KEJADIAN bencana sudah menjadi bagian yang tidak terpisahkan dari kehidupan masyarakat di Indonesia sejak lama. Sayangnya, hingga kini, kita masih saja tergagap menghadapi, terutama dalam memitigasi bencana.
Usia tahun ini belum genap tiga bulan, tetapi Badan Nasional Penanggulangan Bencana (BNPB) mencatat telah terjadi tidak kurang dari 336 peristiwa bencana. Banjir dan tanah longsor di Sumatra Barat, disusul delapan wilayah di Jawa Tengah yang sampai sepekan lebih terendam banjir, menjadi peristiwa bencana yang paling menonjol. Puluhan jiwa melayang, ratusan ribu penduduk terpaksa mengungsi, dan kerugian total mencapai triliunan rupiah.
Kini, yang terbaru, rangkaian gempa bumi berkekuatan hingga 6,5 magnitudo terjadi. Gempa berkedalaman 10 km dengan jarak 130-an kilometer dari Tuban, Jawa Timur, pada Jumat (22/3) itu merobohkan ribuan bangunan.

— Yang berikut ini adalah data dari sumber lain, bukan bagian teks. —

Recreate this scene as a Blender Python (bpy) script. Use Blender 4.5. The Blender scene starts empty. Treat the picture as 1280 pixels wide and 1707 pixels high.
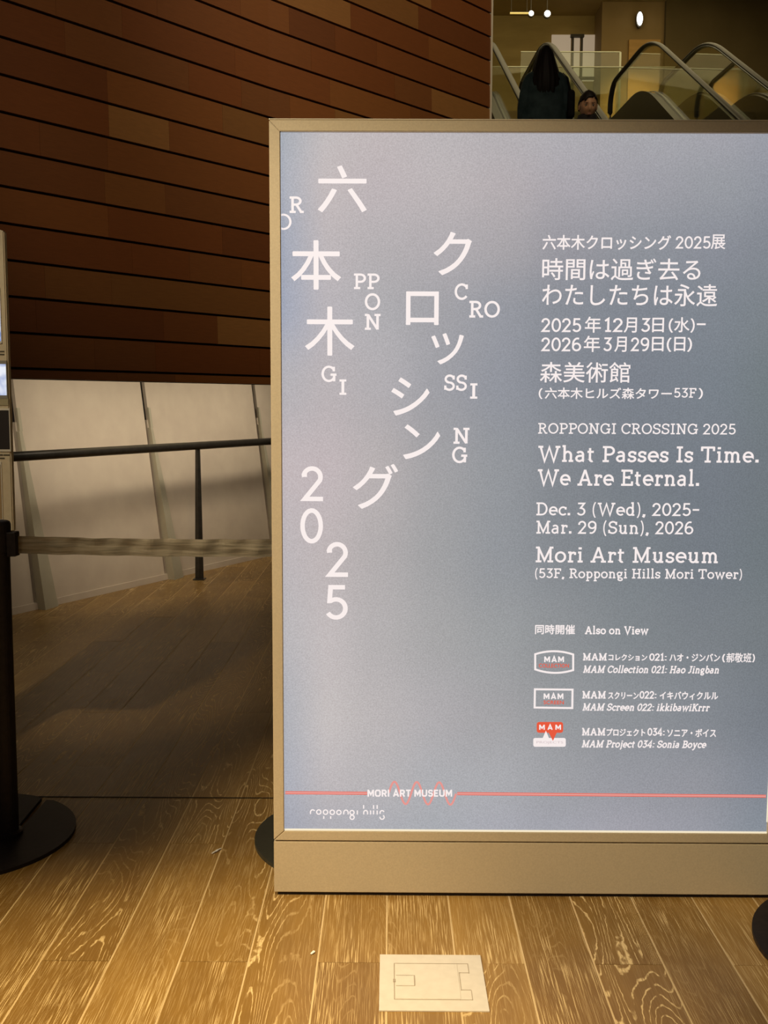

Bukan ada korban jiwa, tetapi getaran gempa meruntuhkan ribuan bangunan, dengan kerusakan terkonsentrasi di Nusa Bawean, Gresik, dan Tuban.
Gempa kali ini layaknya sebuah peringatan bahwa kita masih lemah dalam menghadapi potensi bencana gempa. Bagaimana bila yang terjadi gempa yang mengguncang Kabupaten Cianjur, Jawa Barat, pada 21 November 2022?
Biarpun berkekuatan lebih rendah, yakni 5,6 magnitudo, daya rusak gempa Cianjur lebih besar karena berpusat di daratan dan sama dangkalnya. Pemerintah kabupaten setempat menyebut korban jiwa mencapai 600 orang akibat bencana tersebut.
Pada dasarnya, gempa bumi tidak mematikan. Korban jiwa maupun luka-luka timbul karena tertimpa bangunan atau material lainnya. Korban terlambat menyelamatkan diri atau berlindung.
Hingga saat ini, memang belum ada teknologi yang bisa memprediksi kejadian gempa secara akurat hingga hitungan bulan atau hari, apalagi jam. Kendati begitu, peringatan dini gempa susulan atau potensi tsunami yang tersampaikan secara cepat bisa memberikan perbedaan ratusan bahkan sampai ribuan nyawa.
Peringatan dari pihak berwenang semestinya di-blast sedini mungkin melalui ponsel. Kemudian, dengan cepat diteruskan lebih luas ke warga lewat kentungan, sirene, atau peringatan suara yang mesti terdengar oleh seantero desa/kelurahan.
Di sisi lain, masyarakat harus lebih dahulu memahami apa yang harus dilakukan untuk merespons peringatan itu. Tiba saat ini, pemahaman tersebut masih sangat rendah. Perilaku mitigasi bencana belum meresap menjadi budaya dalam keseharian masyarakat.
Penanaman pemahaman paling tepat ialah melalui pendidikan di sekolah. Pengetahuan antisipasi bencana, termasuk dalam menyelamatkan diri, yang didapat siswa kemudian harus berulang kali diuji secara acak. Misalnya, satu kali dalam sepekan hingga benar-benar tertanam dan menjadi kebiasaan.
Kepada gempa bumi, sebetulnya kita cukup mencontoh sepenuhnya apa yang dilakukan Jepang. Keandalan mitigasi mereka sampai ke tingkat perorangan warga sudah teruji. Itu sebabnya ketika gempa dahsyat berkekuatan 7,5 magnitudo menerpa Jepang pada 1 Januari 2024, jumlah korban jiwa relatif sedikit, kurang dari 200 orang.
Keandalan mitigasi gempa di Jepang juga mendapatkan andil besar pada kepatuhan dalam mendirikan bangunan yang tahan gempa. Di Indonesia, paraturan tentang hal itu sudah ada. Akan tetapi, implementasinya masih sangat longgar dan kewajibannya pun belum sampai pada bangunan permukiman.
Entah sampai berapa kali lagi pemerintah mesti diingatkan tentang segala hal terkait dengan mitigasi bencana tersebut. Yang jelas, kedatangan bencana yang lebih besar seharusnya sudah diyakini sebagai keniscayaan. Jangan sampai nyawa rakyat terus-menerus menjadi tumbal ketidakbecusan mengantisipasi kebencanaan.